Jersey Shore and the Ashes of our Childhood Memories

Pop Culture

Jersey Shore and the Ashes of our Childhood Memories

Illustration: Palak Bansal

One of the great pleasures of being alive, one of the true reasons we walk the Earth, is to witness other people fuck up. Especially when they’re drunk. It’s always a sight to behold, going in directions our minds and wallets can neither predict nor understand. Perhaps we’re not even meant to understand them, for we just exist to be witnesses to such fuckups, and remember them when we’re old and grey.

In 2009, MTV decided to monetise drunk behaviour, by adding a dash of sexual tension and a whorl of Italian swagger. It brought Jersey Shore into our homes.
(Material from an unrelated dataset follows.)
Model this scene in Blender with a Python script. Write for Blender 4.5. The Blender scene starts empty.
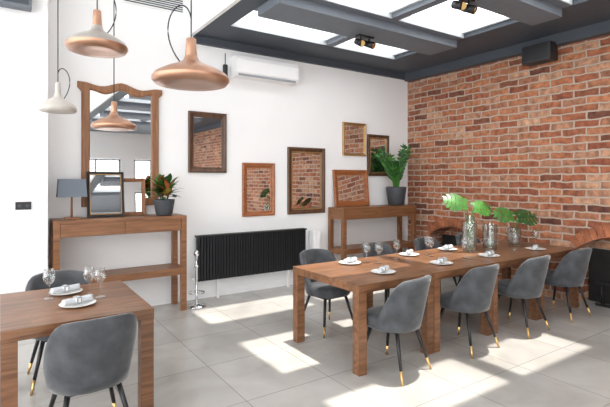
import bpy, bmesh, math, random
from mathutils import Vector, Matrix, Euler
random.seed(7)
scene = bpy.context.scene
scene.view_settings.view_transform = 'Standard'
scene.view_settings.exposure = 0.40

# ---------------------------------------------------------------- materials
def new_mat(name):
    m = bpy.data.materials.new(name); m.use_nodes = True
    nt = m.node_tree
    return m, nt, nt.nodes, nt.links, nt.nodes['Principled BSDF']
def mat(name, col, rough=0.5, metal=0.0, noise=0.06, nscale=8, bump=0.0, bscale=60, sheen=0, spec=0.5):
    m, nt, N, L, P = new_mat(name)
    P.inputs['Roughness'].default_value = rough
    P.inputs['Metallic'].default_value = metal
    P.inputs['Specular IOR Level'].default_value = spec
    if sheen:
        P.inputs['Sheen Weight'].default_value = sheen
        P.inputs['Sheen Roughness'].default_value = 0.35
    tc = N.new('ShaderNodeTexCoord')
    n = N.new('ShaderNodeTexNoise'); n.inputs['Scale'].default_value = nscale; n.inputs['Detail'].default_value = 4
    L.new(tc.outputs['Object'], n.inputs['Vector'])
    r = N.new('ShaderNodeValToRGB')
    r.color_ramp.elements[0].position = 0.3; r.color_ramp.elements[1].position = 0.7
    r.color_ramp.elements[0].color = [c*(1-noise) for c in col]+[1]
    r.color_ramp.elements[1].color = [min(1, c*(1+noise)) for c in col]+[1]
    L.new(n.outputs['Fac'], r.inputs['Fac']); L.new(r.outputs['Color'], P.inputs['Base Color'])
    if bump:
        n2 = N.new('ShaderNodeTexNoise'); n2.inputs['Scale'].default_value = bscale; n2.inputs['Detail'].default_value = 3
        L.new(tc.outputs['Object'], n2.inputs['Vector'])
        b = N.new('ShaderNodeBump'); b.inputs['Strength'].default_value = bump; b.inputs['Distance'].default_value = 0.01
        L.new(n2.outputs['Fac'], b.inputs['Height']); L.new(b.outputs['Normal'], P.inputs['Normal'])
    return m
def wood(name, dark, light, axis='X', rough=0.42, planks=True):
    m, nt, N, L, P = new_mat(name)
    P.inputs['Roughness'].default_value = rough
    tc = N.new('ShaderNodeTexCoord'); mp = N.new('ShaderNodeMapping')
    sc = {'X': (1.2, 14, 14), 'Y': (14, 1.2, 14), 'Z': (14, 14, 1.2)}[axis]
    mp.inputs['Scale'].default_value = sc
    L.new(tc.outputs['Object'], mp.inputs['Vector'])
    n = N.new('ShaderNodeTexNoise'); n.inputs['Scale'].default_value = 2.2; n.inputs['Detail'].default_value = 7
    n.inputs['Distortion'].default_value = 0.8
    L.new(mp.outputs['Vector'], n.inputs['Vector'])
    r = N.new('ShaderNodeValToRGB')
    e = r.color_ramp.elements
    e[0].position = 0.3; e[1].position = 0.72
    e[0].color = list(dark)+[1]; e[1].color = list(light)+[1]
    L.new(n.outputs['Fac'], r.inputs['Fac'])
    out = r.outputs['Color']
    if planks:
        bt = N.new('ShaderNodeTexBrick')
        bt.inputs['Scale'].default_value = 1.0
        bt.inputs['Brick Width'].default_value = 0.55; bt.inputs['Row Height'].default_value = 0.075
        bt.inputs['Mortar Size'].default_value = 0.0008
        bt.inputs['Color1'].default_value = (0.78, 0.76, 0.74, 1); bt.inputs['Color2'].default_value = (1.18, 1.15, 1.12, 1)
        bt.inputs['Mortar'].default_value = (0.7, 0.7, 0.7, 1)
        L.new(tc.outputs['Object'], bt.inputs['Vector'])
        mx = N.new('ShaderNodeMix'); mx.data_type = 'RGBA'; mx.blend_type = 'MULTIPLY'; mx.inputs[0].default_value = 1
        L.new(out, mx.inputs[6]); L.new(bt.outputs['Color'], mx.inputs[7]); out = mx.outputs[2]
    L.new(out, P.inputs['Base Color'])
    return m
def thin_glass(name, tint=(0.97, 0.98, 0.98), refl=0.10, k=0.6):
    m = bpy.data.materials.new(name); m.use_nodes = True
    nt = m.node_tree; N = nt.nodes; L = nt.links; N.clear()
    o = N.new('ShaderNodeOutputMaterial'); t = N.new('ShaderNodeBsdfTransparent'); g = N.new('ShaderNodeBsdfGlossy')
    t.inputs['Color'].default_value = list(tint)+[1]; g.inputs['Roughness'].default_value = 0.03
    lw = N.new('ShaderNodeLayerWeight'); lw.inputs['Blend'].default_value = 0.35
    ma = N.new('ShaderNodeMath'); ma.operation = 'MULTIPLY_ADD'; ma.inputs[1].default_value = k; ma.inputs[2].default_value = refl*0.5
    L.new(lw.outputs['Facing'], ma.inputs[0])
    mx = N.new('ShaderNodeMixShader')
    L.new(ma.outputs[0], mx.inputs[0]); L.new(t.outputs[0], mx.inputs[1]); L.new(g.outputs[0], mx.inputs[2])
    L.new(mx.outputs[0], o.inputs[0])
    return m

M_wall = mat('white_plaster', (0.87, 0.872, 0.875), 0.75, noise=0.012, nscale=2, bump=0.05, bscale=40)
M_dark = mat('dark_grey_paint', (0.058, 0.069, 0.086), 0.6, noise=0.05)
M_midgrey = mat('blue_grey_paint', (0.15, 0.17, 0.20), 0.6, noise=0.05)
M_beam = mat('light_grey_paint', (0.50, 0.53, 0.56), 0.6, noise=0.04)
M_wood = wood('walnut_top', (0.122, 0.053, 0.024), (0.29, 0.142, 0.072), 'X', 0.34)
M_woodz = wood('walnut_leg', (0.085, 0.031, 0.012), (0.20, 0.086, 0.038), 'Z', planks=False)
M_cons = wood('oak_console', (0.15, 0.060, 0.023), (0.30, 0.135, 0.060), 'X', planks=False)
M_consz = wood('oak_console_leg', (0.13, 0.052, 0.020), (0.26, 0.115, 0.05), 'Z', planks=False)
M_fr_lt = wood('frame_cherry', (0.19, 0.076, 0.031), (0.34, 0.16, 0.075), 'Z', planks=False)
M_fr_or = wood('frame_orange', (0.22, 0.064, 0.020), (0.40, 0.145, 0.05), 'X', 0.3, planks=False)
M_fr_dk = wood('frame_dark', (0.045, 0.022, 0.012), (0.14, 0.066, 0.033), 'Z', 0.35, planks=False)
M_fr_gold = mat('frame_gold', (0.42, 0.25, 0.10), 0.4, 0.6, noise=0.2)
M_mirror = mat('mirror_glass', (0.78, 0.79, 0.79), 0.02, 1.0, noise=0.005)
M_velvet = mat('grey_velvet', (0.074, 0.078, 0.085), 0.85, noise=0.30, nscale=9, bump=0.15, bscale=120, sheen=0.42, spec=0.2)
M_black = mat('black_metal', (0.012, 0.012, 0.014), 0.4)
M_rad = mat('radiator_black', (0.006, 0.007, 0.009), 0.5)
M_brass = mat('brass', (0.75, 0.50, 0.20), 0.28, 1.0)
M_chrome = mat('chrome', (0.75, 0.76, 0.78), 0.15, 1.0)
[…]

The show was hypnotic from the onset, placing six tanned and ripped American-Italian men and women in a house near clubs. What ensued, was madness.

The characters included Snooki, the breakout star who penetrated the older demographic; Angelina, probably a psycho who slapped everyone; Deena, whose favourite pastime was to pull down her shorts after shots; Jenni, aka JWOWW who was badass; and Ronnie and Sammy, who got together on the first day of a sexcation becoming this generation’s Ross and Rachel (only, more tanned and with less grey matter than the average Rohit Shetty protagonist.)

I am not even going to pretend. The show was so glorious in its stupidity, its ironic lens unwavering, that it left me and other millennials with a ton of memories, more than enough to last a lifetime. But then news arrived today that Jersey Shore was returning in 2018 with the original cast. This is all kinds of wrong.

No one wants to see her grind and puke on dudes after getting drunk or try to have sex with a tree

It’s cool when people in their mid-20s are getting drunk and partying and living in a house with confusion about sex and hair gel and terminology (DTF for the win). In fact, it pretty much summarises my twenties. But it’s a little sad when people in their mid-30s are doing the same thing. I cannot end up like that!

Snooki is now a mother and no one wants to see her grind and puke on dudes after getting drunk, or you know, try to have sex with a tree. No one, especially, wants to see MVP aka Mike The Situation, Vinnie, and Pauly D, reunite and try to pick up women (and some teenagers… ewww) who are DTF.

From an entertainment POV too, this trope is extremely unimaginative. The conflict arising from non-celebrities living together, only works when we’re interested in the construct around it, like Splitsvilla in India. The show is interesting because of the layer of romantic dynamics and hilarious background music choice, not because of dumb shit dumb people do. The layer around Jersey Shore is merely freedom, sex, drinks, fist-pumping, and the party life, which, newsflash, doesn’t really work with 40-year-old characters. The potential entertainment value of the show is a logical fallacy and it breaks my heart.

I mean I know desperate times call for desperate measures, but MTV can’t be desperate enough to call The Situation back. The channel should also recognise that the show’s original watchers — millennials like me — have kinda/sorta grown up, and it’s sad to see them digging up our guilty pleasures from the grave. There is no upside to this, only a black, nay, tan hole. It will swallow everything, including young women who will have to sleep with MVP, the people who will even speak with Ronnie, and the people touched by Snooki. And the sweet, alcoholic memories of our teenage years. Rest in peace.